─── Given data ───

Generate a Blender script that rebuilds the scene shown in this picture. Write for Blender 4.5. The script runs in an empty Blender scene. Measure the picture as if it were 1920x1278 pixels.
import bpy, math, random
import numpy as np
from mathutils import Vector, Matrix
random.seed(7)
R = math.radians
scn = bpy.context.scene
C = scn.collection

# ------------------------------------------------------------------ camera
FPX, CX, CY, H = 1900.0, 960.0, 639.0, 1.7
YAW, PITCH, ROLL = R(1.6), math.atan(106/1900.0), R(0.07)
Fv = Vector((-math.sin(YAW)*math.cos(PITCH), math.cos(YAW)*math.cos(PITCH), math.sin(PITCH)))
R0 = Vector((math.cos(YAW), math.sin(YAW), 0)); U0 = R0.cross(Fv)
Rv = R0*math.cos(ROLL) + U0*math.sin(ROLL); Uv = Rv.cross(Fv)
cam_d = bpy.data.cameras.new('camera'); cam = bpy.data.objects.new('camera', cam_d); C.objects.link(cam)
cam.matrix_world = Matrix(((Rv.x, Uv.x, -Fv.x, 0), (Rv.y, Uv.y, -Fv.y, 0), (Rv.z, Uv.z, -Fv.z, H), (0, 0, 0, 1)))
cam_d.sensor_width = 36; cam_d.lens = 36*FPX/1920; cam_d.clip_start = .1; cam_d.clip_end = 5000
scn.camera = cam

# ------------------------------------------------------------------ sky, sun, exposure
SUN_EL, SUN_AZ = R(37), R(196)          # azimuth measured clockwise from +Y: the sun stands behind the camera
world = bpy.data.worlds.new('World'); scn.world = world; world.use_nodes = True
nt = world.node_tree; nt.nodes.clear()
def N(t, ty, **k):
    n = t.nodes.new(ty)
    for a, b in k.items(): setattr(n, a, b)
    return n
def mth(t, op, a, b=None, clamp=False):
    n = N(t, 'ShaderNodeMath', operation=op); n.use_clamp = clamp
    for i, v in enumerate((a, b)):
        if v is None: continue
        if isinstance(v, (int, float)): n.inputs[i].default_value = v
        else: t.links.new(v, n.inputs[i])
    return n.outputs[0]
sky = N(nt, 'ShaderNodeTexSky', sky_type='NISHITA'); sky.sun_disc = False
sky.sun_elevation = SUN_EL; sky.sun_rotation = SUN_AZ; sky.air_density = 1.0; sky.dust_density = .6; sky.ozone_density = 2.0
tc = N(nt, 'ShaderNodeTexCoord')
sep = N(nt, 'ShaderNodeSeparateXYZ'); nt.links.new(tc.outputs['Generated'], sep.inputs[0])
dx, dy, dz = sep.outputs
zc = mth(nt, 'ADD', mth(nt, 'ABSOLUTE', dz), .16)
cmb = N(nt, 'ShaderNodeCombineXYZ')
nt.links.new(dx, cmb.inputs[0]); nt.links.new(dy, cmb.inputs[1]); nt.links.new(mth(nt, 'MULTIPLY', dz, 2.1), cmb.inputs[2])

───

*Work to do*
Each line of the listing should be copied exactly.

*Response for this exercise*
Generate a Blender script that rebuilds the scene shown in this picture. Write for Blender 4.5. The script runs in an empty Blender scene. Measure the picture as if it were 1920x1278 pixels.
import bpy, math, random
import numpy as np
from mathutils import Vector, Matrix
random.seed(7)
R = math.radians
scn = bpy.context.scene
C = scn.collection

# ------------------------------------------------------------------ camera
FPX, CX, CY, H = 1900.0, 960.0, 639.0, 1.7
YAW, PITCH, ROLL = R(1.6), math.atan(106/1900.0), R(0.07)
Fv = Vector((-math.sin(YAW)*math.cos(PITCH), math.cos(YAW)*math.cos(PITCH), math.sin(PITCH)))
R0 = Vector((math.cos(YAW), math.sin(YAW), 0)); U0 = R0.cross(Fv)
Rv = R0*math.cos(ROLL) + U0*math.sin(ROLL); Uv = Rv.cross(Fv)
cam_d = bpy.data.cameras.new('camera'); cam = bpy.data.objects.new('camera', cam_d); C.objects.link(cam)
cam.matrix_world = Matrix(((Rv.x, Uv.x, -Fv.x, 0), (Rv.y, Uv.y, -Fv.y, 0), (Rv.z, Uv.z, -Fv.z, H), (0, 0, 0, 1)))
cam_d.sensor_width = 36; cam_d.lens = 36*FPX/1920; cam_d.clip_start = .1; cam_d.clip_end = 5000
scn.camera = cam

# ------------------------------------------------------------------ sky, sun, exposure
SUN_EL, SUN_AZ = R(37), R(196)          # azimuth measured clockwise from +Y: the sun stands behind the camera
world = bpy.data.worlds.new('World'); scn.world = world; world.use_nodes = True
nt = world.node_tree; nt.nodes.clear()
def N(t, ty, **k):
    n = t.nodes.new(ty)
    for a, b in k.items(): setattr(n, a, b)
    return n
def mth(t, op, a, b=None, clamp=False):
    n = N(t, 'ShaderNodeMath', operation=op); n.use_clamp = clamp
    for i, v in enumerate((a, b)):
        if v is None: continue
        if isinstance(v, (int, float)): n.inputs[i].default_value = v
        else: t.links.new(v, n.inputs[i])
    return n.outputs[0]
sky = N(nt, 'ShaderNodeTexSky', sky_type='NISHITA'); sky.sun_disc = False
sky.sun_elevation = SUN_EL; sky.sun_rotation = SUN_AZ; sky.air_density = 1.0; sky.dust_density = .6; sky.ozone_density = 2.0
tc = N(nt, 'ShaderNodeTexCoord')
sep = N(nt, 'ShaderNodeSeparateXYZ'); nt.links.new(tc.outputs['Generated'], sep.inputs[0])
dx, dy, dz = sep.outputs
zc = mth(nt, 'ADD', mth(nt, 'ABSOLUTE', dz), .16)
cmb = N(nt, 'ShaderNodeCombineXYZ')
nt.links.new(dx, cmb.inputs[0]); nt.links.new(dy, cmb.inputs[1]); nt.links.new(mth(nt, 'MULTIPLY', dz, 2.1), cmb.inputs[2])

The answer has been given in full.